>>>>>

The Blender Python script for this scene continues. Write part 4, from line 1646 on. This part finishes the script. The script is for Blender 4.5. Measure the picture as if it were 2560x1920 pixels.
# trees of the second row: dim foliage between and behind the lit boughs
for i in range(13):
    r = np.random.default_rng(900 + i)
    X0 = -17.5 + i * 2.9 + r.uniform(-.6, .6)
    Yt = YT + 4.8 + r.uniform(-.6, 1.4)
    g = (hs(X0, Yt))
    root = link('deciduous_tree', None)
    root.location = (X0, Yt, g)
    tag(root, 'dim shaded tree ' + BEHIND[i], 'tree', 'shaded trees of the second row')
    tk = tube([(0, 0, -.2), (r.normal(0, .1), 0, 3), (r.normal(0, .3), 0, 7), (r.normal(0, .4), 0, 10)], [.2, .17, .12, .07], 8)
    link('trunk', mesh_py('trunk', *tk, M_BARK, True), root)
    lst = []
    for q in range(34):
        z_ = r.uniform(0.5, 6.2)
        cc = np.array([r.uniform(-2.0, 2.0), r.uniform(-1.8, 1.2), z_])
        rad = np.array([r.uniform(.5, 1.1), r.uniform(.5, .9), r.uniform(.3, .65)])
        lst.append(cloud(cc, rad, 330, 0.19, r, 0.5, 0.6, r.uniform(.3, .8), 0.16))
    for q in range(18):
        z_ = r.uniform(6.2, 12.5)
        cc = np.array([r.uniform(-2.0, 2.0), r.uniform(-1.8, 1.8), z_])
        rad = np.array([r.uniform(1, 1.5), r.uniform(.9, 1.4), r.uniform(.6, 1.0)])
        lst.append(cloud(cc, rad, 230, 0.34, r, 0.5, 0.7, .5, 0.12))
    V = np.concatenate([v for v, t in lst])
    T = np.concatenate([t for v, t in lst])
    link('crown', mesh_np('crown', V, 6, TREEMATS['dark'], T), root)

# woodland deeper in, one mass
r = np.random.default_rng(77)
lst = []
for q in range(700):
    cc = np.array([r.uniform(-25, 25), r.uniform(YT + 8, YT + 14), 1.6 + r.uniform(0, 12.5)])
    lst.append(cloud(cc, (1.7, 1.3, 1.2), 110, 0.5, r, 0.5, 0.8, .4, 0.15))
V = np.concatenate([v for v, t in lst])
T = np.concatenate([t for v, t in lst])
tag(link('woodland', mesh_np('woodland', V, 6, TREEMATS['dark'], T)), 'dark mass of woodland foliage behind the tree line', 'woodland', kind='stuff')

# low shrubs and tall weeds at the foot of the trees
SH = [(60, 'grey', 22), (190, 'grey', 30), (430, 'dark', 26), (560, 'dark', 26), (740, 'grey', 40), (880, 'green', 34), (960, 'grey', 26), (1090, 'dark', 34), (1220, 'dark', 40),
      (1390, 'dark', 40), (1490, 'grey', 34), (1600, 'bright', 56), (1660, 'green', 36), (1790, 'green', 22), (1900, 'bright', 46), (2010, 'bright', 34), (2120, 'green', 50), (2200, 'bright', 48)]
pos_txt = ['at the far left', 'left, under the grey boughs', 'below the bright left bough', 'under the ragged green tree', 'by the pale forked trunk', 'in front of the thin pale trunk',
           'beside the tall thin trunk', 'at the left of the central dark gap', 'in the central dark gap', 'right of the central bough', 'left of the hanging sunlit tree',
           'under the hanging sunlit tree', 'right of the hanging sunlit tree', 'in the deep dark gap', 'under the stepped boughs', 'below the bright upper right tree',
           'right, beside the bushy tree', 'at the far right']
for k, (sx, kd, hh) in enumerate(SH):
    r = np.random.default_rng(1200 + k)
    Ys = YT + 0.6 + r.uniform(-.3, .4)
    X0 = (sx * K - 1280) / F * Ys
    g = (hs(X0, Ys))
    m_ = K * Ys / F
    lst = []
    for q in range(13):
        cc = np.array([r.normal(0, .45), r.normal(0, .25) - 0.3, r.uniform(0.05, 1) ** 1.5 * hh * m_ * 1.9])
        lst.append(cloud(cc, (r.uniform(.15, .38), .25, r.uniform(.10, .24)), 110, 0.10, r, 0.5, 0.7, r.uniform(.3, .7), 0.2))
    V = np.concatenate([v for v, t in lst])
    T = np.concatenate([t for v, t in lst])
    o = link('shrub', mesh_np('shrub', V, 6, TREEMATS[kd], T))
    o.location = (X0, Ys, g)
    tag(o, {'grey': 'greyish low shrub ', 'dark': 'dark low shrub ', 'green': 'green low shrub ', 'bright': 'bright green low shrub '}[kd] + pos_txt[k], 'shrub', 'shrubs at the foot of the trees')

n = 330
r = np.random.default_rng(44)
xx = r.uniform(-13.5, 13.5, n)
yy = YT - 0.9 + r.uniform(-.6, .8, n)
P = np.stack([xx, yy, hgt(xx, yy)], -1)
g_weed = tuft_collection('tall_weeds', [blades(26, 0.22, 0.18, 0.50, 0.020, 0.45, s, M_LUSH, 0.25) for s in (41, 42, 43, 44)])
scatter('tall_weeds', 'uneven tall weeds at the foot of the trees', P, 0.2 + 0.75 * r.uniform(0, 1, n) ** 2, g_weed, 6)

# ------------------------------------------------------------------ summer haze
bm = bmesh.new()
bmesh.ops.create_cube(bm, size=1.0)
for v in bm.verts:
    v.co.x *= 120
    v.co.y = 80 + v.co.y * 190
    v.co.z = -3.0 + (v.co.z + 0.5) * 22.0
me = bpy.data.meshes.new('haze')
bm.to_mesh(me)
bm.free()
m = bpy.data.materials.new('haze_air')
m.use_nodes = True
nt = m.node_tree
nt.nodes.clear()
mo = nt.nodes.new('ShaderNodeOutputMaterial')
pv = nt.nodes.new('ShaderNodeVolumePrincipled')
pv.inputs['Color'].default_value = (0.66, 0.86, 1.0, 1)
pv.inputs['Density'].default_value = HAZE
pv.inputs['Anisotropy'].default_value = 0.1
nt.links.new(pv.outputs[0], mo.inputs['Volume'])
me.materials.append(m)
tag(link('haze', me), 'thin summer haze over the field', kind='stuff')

<<<<<

Given problem — Exactly reproduce the material above.

Response below —
The Blender Python script for this scene continues. Write part 4, from line 1646 on. This part finishes the script. The script is for Blender 4.5. Measure the picture as if it were 2560x1920 pixels.
# trees of the second row: dim foliage between and behind the lit boughs
for i in range(13):
    r = np.random.default_rng(900 + i)
    X0 = -17.5 + i * 2.9 + r.uniform(-.6, .6)
    Yt = YT + 4.8 + r.uniform(-.6, 1.4)
    g = (hs(X0, Yt))
    root = link('deciduous_tree', None)
    root.location = (X0, Yt, g)
    tag(root, 'dim shaded tree ' + BEHIND[i], 'tree', 'shaded trees of the second row')
    tk = tube([(0, 0, -.2), (r.normal(0, .1), 0, 3), (r.normal(0, .3), 0, 7), (r.normal(0, .4), 0, 10)], [.2, .17, .12, .07], 8)
    link('trunk', mesh_py('trunk', *tk, M_BARK, True), root)
    lst = []
    for q in range(34):
        z_ = r.uniform(0.5, 6.2)
        cc = np.array([r.uniform(-2.0, 2.0), r.uniform(-1.8, 1.2), z_])
        rad = np.array([r.uniform(.5, 1.1), r.uniform(.5, .9), r.uniform(.3, .65)])
        lst.append(cloud(cc, rad, 330, 0.19, r, 0.5, 0.6, r.uniform(.3, .8), 0.16))
    for q in range(18):
        z_ = r.uniform(6.2, 12.5)
        cc = np.array([r.uniform(-2.0, 2.0), r.uniform(-1.8, 1.8), z_])
        rad = np.array([r.uniform(1, 1.5), r.uniform(.9, 1.4), r.uniform(.6, 1.0)])
        lst.append(cloud(cc, rad, 230, 0.34, r, 0.5, 0.7, .5, 0.12))
    V = np.concatenate([v for v, t in lst])
    T = np.concatenate([t for v, t in lst])
    link('crown', mesh_np('crown', V, 6, TREEMATS['dark'], T), root)

# woodland deeper in, one mass
r = np.random.default_rng(77)
lst = []
for q in range(700):
    cc = np.array([r.uniform(-25, 25), r.uniform(YT + 8, YT + 14), 1.6 + r.uniform(0, 12.5)])
    lst.append(cloud(cc, (1.7, 1.3, 1.2), 110, 0.5, r, 0.5, 0.8, .4, 0.15))
V = np.concatenate([v for v, t in lst])
T = np.concatenate([t for v, t in lst])
tag(link('woodland', mesh_np('woodland', V, 6, TREEMATS['dark'], T)), 'dark mass of woodland foliage behind the tree line', 'woodland', kind='stuff')

# low shrubs and tall weeds at the foot of the trees
SH = [(60, 'grey', 22), (190, 'grey', 30), (430, 'dark', 26), (560, 'dark', 26), (740, 'grey', 40), (880, 'green', 34), (960, 'grey', 26), (1090, 'dark', 34), (1220, 'dark', 40),
      (1390, 'dark', 40), (1490, 'grey', 34), (1600, 'bright', 56), (1660, 'green', 36), (1790, 'green', 22), (1900, 'bright', 46), (2010, 'bright', 34), (2120, 'green', 50), (2200, 'bright', 48)]
pos_txt = ['at the far left', 'left, under the grey boughs', 'below the bright left bough', 'under the ragged green tree', 'by the pale forked trunk', 'in front of the thin pale trunk',
           'beside the tall thin trunk', 'at the left of the central dark gap', 'in the central dark gap', 'right of the central bough', 'left of the hanging sunlit tree',
           'under the hanging sunlit tree', 'right of the hanging sunlit tree', 'in the deep dark gap', 'under the stepped boughs', 'below the bright upper right tree',
           'right, beside the bushy tree', 'at the far right']
for k, (sx, kd, hh) in enumerate(SH):
    r = np.random.default_rng(1200 + k)
    Ys = YT + 0.6 + r.uniform(-.3, .4)
    X0 = (sx * K - 1280) / F * Ys
    g = (hs(X0, Ys))
    m_ = K * Ys / F
    lst = []
    for q in range(13):
        cc = np.array([r.normal(0, .45), r.normal(0, .25) - 0.3, r.uniform(0.05, 1) ** 1.5 * hh * m_ * 1.9])
        lst.append(cloud(cc, (r.uniform(.15, .38), .25, r.uniform(.10, .24)), 110, 0.10, r, 0.5, 0.7, r.uniform(.3, .7), 0.2))
    V = np.concatenate([v for v, t in lst])
    T = np.concatenate([t for v, t in lst])
    o = link('shrub', mesh_np('shrub', V, 6, TREEMATS[kd], T))
    o.location = (X0, Ys, g)
    tag(o, {'grey': 'greyish low shrub ', 'dark': 'dark low shrub ', 'green': 'green low shrub ', 'bright': 'bright green low shrub '}[kd] + pos_txt[k], 'shrub', 'shrubs at the foot of the trees')

n = 330
r = np.random.default_rng(44)
xx = r.uniform(-13.5, 13.5, n)
yy = YT - 0.9 + r.uniform(-.6, .8, n)
P = np.stack([xx, yy, hgt(xx, yy)], -1)
g_weed = tuft_collection('tall_weeds', [blades(26, 0.22, 0.18, 0.50, 0.020, 0.45, s, M_LUSH, 0.25) for s in (41, 42, 43, 44)])
scatter('tall_weeds', 'uneven tall weeds at the foot of the trees', P, 0.2 + 0.75 * r.uniform(0, 1, n) ** 2, g_weed, 6)

# ------------------------------------------------------------------ summer haze
bm = bmesh.new()
bmesh.ops.create_cube(bm, size=1.0)
for v in bm.verts:
    v.co.x *= 120
    v.co.y = 80 + v.co.y * 190
    v.co.z = -3.0 + (v.co.z + 0.5) * 22.0
me = bpy.data.meshes.new('haze')
bm.to_mesh(me)
bm.free()
m = bpy.data.materials.new('haze_air')
m.use_nodes = True
nt = m.node_tree
nt.nodes.clear()
mo = nt.nodes.new('ShaderNodeOutputMaterial')
pv = nt.nodes.new('ShaderNodeVolumePrincipled')
pv.inputs['Color'].default_value = (0.66, 0.86, 1.0, 1)
pv.inputs['Density'].default_value = HAZE
pv.inputs['Anisotropy'].default_value = 0.1
nt.links.new(pv.outputs[0], mo.inputs['Volume'])
me.materials.append(m)
tag(link('haze', me), 'thin summer haze over the field', kind='stuff')